WATKINS GLEN, N.Y. — Juan Pablo Montoya erased 113 races of futility Sunday, winning a duel with Marcos Ambrose and the Sprint Cup race at Watkins Glen International.
Montoya, who started third, pulled away on a late restart from Ambrose, his biggest challenger all day, and beat Kurt Busch by 4.7 seconds in the 90-lap race around the 11-turn, 2.45-mile layout.
It was Montoya's second career victory, the other coming on NASCAR's other road course at Sonoma in 2007, 113 races ago. Ambrose was third, his third straight top-three finish at Watkins Glen, followed by AJ Allmendinger and polesitter Carl Edwards.
"It's about time," Montoya said. "We've lost a lot of them, gave away a lot of them. It gets frustrating, everybody fighting."
Jamie McMurray, Tony Stewart, Kyle Busch, Jeff Burton and Jeff Gordon rounded out the top 10.
It was the first career victory for Montoya's crew chief, Brian Pattie, whose call for four tires at the Brickyard 400 cost his driver a chance at victory.
"It's huge," Pattie said, fighting back tears. "I still want to win on an oval. He wants to prove his point. The Brickyard was my fault. Hope this makes up for it. Trophies mean a lot. It's pretty cool."
Ambrose, who won his third straight Nationwide race at The Glen on Saturday, was poised to capture his first Sprint Cup victory at Sonoma in June when things went awry. He stalled his No. 47 while leading under a late caution, was unable to keep pace, had to restart seventh when he couldn't get it refired, and finished sixth.
He seemed destined to finally break through, but the handling went away on the last set of tires and Kurt Busch slipped past him late.
"It hurts," Ambrose said. "It doesn't feel nice."
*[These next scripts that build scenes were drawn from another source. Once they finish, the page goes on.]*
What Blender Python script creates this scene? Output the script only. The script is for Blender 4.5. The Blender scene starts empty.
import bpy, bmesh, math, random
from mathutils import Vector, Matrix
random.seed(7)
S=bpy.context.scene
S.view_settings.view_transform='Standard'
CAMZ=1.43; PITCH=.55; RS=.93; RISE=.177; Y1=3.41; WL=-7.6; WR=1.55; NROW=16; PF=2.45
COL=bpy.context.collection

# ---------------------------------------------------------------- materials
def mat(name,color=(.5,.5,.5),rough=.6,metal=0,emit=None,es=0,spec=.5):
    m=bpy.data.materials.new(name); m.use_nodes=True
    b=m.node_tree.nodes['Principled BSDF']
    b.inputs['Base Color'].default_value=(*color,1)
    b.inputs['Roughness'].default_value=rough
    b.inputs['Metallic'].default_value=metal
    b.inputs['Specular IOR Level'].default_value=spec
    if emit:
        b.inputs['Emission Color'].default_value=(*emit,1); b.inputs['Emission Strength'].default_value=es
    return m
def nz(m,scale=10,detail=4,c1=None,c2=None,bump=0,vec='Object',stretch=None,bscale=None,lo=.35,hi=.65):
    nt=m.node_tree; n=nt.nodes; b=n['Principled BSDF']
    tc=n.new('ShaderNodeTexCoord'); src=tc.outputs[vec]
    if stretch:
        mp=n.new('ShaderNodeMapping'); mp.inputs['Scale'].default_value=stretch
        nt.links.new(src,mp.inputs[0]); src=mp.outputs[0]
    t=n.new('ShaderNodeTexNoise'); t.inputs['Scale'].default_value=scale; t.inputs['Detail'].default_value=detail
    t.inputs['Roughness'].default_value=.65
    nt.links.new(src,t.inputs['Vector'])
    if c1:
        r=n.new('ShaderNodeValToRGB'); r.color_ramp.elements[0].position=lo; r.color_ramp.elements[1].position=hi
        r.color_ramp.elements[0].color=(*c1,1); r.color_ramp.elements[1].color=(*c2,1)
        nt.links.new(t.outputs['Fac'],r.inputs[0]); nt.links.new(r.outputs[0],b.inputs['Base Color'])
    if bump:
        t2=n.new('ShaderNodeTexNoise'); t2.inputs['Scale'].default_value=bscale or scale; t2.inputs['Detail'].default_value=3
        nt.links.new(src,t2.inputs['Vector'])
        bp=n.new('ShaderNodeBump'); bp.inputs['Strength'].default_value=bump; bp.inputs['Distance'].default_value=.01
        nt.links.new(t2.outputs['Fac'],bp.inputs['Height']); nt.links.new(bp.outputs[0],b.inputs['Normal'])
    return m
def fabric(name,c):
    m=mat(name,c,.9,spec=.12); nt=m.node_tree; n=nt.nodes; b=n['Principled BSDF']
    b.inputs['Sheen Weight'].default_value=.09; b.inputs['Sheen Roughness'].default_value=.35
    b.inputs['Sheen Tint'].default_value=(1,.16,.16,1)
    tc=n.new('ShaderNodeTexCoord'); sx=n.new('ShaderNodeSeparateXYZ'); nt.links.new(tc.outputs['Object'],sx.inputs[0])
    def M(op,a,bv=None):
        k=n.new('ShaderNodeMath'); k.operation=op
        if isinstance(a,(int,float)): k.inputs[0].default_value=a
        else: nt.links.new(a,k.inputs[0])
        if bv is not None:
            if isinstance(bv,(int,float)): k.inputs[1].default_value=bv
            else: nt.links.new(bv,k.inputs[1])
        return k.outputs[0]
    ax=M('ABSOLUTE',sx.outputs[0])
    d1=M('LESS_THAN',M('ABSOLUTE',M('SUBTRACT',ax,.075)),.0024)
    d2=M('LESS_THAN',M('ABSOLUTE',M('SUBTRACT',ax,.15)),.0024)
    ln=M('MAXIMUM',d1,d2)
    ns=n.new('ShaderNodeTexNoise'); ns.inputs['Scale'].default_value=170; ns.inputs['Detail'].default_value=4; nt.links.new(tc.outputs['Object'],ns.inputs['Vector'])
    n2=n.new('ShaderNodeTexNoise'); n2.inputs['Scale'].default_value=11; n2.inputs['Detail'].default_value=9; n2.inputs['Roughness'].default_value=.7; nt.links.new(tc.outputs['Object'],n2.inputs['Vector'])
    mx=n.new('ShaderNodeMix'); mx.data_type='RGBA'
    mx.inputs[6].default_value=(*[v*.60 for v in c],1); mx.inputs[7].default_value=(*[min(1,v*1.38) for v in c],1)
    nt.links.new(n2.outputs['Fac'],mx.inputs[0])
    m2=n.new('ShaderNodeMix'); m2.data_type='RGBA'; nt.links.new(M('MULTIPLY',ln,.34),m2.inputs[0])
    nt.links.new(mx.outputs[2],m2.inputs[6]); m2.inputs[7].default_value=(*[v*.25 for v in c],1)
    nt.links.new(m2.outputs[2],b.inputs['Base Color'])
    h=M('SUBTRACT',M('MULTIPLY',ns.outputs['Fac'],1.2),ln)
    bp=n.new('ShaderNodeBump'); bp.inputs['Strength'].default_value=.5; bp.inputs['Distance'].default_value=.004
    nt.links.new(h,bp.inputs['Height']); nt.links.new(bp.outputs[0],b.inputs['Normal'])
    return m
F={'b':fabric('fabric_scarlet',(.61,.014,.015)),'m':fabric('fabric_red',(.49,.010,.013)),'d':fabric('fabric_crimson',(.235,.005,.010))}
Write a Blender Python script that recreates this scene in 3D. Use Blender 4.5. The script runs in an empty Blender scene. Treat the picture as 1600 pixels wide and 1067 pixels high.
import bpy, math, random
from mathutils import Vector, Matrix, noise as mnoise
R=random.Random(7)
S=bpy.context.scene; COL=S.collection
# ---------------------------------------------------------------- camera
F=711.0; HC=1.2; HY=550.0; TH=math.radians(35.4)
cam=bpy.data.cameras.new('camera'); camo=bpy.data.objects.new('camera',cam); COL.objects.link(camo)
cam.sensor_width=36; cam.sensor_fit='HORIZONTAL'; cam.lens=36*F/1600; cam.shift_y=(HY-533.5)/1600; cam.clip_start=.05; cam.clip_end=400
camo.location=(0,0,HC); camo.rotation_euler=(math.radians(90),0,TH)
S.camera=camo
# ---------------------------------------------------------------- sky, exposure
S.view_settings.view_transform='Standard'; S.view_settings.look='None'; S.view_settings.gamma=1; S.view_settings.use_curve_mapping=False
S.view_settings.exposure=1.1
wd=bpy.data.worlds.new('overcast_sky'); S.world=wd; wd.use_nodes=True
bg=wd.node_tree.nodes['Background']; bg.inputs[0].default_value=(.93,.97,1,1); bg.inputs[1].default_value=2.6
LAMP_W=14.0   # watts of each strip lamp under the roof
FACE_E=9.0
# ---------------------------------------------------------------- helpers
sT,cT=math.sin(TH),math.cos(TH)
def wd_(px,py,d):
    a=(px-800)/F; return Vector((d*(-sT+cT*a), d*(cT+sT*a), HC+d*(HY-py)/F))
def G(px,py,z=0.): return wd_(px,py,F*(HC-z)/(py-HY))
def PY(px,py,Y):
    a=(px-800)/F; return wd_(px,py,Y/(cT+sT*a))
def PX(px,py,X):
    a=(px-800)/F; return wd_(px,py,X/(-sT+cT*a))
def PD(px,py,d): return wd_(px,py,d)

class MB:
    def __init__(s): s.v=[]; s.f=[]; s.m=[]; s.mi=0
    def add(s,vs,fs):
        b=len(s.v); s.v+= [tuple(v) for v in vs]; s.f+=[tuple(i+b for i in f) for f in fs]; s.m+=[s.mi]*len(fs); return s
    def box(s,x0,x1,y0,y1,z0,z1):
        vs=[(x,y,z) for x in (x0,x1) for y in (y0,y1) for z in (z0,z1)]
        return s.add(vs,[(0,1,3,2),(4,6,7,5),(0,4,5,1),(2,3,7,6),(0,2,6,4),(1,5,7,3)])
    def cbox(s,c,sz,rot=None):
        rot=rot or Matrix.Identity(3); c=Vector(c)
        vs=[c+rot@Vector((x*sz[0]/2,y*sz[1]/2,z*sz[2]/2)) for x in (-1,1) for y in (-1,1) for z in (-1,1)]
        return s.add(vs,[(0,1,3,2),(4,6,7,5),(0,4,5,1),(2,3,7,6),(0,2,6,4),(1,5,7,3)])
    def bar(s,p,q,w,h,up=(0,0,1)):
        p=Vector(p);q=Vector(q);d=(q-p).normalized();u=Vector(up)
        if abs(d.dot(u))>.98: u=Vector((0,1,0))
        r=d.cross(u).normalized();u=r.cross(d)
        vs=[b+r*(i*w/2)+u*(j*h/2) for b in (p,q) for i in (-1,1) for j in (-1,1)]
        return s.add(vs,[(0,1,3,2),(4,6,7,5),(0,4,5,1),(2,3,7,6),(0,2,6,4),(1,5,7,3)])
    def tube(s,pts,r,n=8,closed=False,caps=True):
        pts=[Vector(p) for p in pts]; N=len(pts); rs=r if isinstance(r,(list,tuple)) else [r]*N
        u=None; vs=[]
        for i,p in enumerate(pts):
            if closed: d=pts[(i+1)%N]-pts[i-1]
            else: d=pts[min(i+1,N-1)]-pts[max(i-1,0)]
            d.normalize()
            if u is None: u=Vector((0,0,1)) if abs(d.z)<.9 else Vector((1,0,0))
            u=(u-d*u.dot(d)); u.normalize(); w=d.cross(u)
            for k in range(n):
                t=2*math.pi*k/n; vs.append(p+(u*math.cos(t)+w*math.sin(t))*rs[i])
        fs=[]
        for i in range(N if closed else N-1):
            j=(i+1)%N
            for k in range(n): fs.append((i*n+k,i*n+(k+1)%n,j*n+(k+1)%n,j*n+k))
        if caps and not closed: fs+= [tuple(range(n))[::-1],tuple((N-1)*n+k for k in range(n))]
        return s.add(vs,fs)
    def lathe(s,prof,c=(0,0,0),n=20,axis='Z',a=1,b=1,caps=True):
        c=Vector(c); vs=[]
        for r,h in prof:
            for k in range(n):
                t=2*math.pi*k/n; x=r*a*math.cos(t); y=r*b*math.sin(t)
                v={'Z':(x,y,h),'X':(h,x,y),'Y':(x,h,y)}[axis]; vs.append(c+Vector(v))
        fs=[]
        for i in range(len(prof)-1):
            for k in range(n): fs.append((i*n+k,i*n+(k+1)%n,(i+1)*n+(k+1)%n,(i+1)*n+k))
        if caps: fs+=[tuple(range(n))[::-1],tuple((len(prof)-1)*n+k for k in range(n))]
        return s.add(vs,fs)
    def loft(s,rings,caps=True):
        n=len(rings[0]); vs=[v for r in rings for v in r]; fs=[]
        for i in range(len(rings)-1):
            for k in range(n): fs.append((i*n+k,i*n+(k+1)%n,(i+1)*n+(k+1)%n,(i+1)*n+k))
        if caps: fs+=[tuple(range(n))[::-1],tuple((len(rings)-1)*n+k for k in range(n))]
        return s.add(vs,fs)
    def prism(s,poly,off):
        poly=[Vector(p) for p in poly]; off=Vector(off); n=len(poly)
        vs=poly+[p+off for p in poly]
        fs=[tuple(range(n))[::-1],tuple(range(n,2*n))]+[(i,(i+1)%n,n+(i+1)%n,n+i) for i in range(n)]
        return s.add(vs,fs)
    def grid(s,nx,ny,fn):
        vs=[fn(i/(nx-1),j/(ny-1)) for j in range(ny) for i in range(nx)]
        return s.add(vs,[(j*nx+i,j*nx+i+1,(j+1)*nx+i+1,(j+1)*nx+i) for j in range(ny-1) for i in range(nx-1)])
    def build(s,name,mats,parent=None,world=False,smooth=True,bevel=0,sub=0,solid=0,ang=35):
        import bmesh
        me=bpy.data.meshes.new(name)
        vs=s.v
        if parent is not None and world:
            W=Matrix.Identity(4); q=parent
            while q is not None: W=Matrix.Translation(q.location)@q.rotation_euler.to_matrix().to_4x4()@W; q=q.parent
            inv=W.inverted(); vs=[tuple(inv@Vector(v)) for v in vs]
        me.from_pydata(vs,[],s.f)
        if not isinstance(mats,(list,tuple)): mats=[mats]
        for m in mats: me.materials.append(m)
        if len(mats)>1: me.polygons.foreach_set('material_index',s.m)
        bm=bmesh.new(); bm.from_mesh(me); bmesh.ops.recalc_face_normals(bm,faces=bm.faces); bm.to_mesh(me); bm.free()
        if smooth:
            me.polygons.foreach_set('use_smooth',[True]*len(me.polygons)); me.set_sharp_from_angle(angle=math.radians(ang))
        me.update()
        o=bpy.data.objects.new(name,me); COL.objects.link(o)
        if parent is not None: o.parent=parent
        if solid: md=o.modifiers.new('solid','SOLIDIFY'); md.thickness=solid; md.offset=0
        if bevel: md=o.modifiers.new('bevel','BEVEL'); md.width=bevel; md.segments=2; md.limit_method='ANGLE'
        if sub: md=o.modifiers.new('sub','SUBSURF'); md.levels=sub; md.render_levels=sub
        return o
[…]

Montoya was able to pull away on every restart, but each time Ambrose reeled him back in. But when the race restarted for the final time with 15 laps remaining, Kurt Busch passed Ambrose as Montoya took off again, pulling away as Busch kept Ambrose at bay.
Ambrose got past Busch in the first turn of lap 77 and began the chase again as it became a two-car contest. This time, Ambrose was unable to cut into the lead as Montoya steadily pulled away, increasing his lead from 1.7 seconds to 4.2 seconds in a five-lap span.